Internal problem ID [8130]
Book: Collection of Kovacic problems
Section: section 1
Problem number: 655.
ODE order: 2.
ODE degree: 1.
CAS Maple gives this as type [[_2nd_order, _with_linear_symmetries]]
\[ \boxed {z y^{\prime \prime }+\left (2 z -3\right ) y^{\prime }+\frac {4 y}{z}=0} \]
✓ Solution by Maple
Time used: 0.016 (sec). Leaf size: 39
dsolve(z*diff(y(z),z$2)+(2*z-3)*diff(y(z),z)+4/z*y(z)=0,y(z), singsol=all)
\[ y \left (z \right ) = c_{1} z^{2} {\mathrm e}^{-2 z} \left (2 z -1\right )+c_{2} z^{2} \left (\frac {1}{2}+{\mathrm e}^{-2 z} \left (z -\frac {1}{2}\right ) \operatorname {Ei}_{1}\left (-2 z \right )\right ) \]
✓ Solution by Mathematica
Time used: 0.087 (sec).
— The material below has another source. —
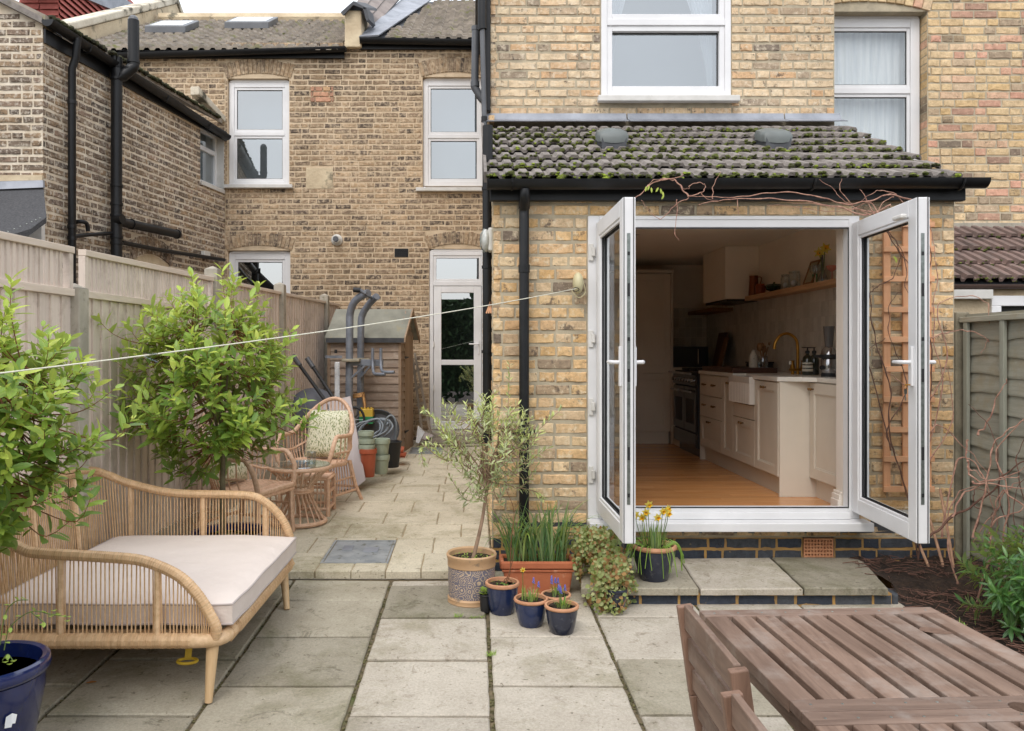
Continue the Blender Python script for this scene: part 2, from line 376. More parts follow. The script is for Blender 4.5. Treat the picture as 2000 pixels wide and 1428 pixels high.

Leaf size: 47
DSolve[z*y''[z]+(2*z-3)*y'[z]+4/z*y[z]==0,y[z],z,IncludeSingularSolutions -> True]
\[ y(z)\to -\frac {1}{2} e^{-2 z} z^2 \left (4 c_2 (1-2 z) \operatorname {ExpIntegralEi}(2 z)-2 c_1 z+4 c_2 e^{2 z}+c_1\right ) \]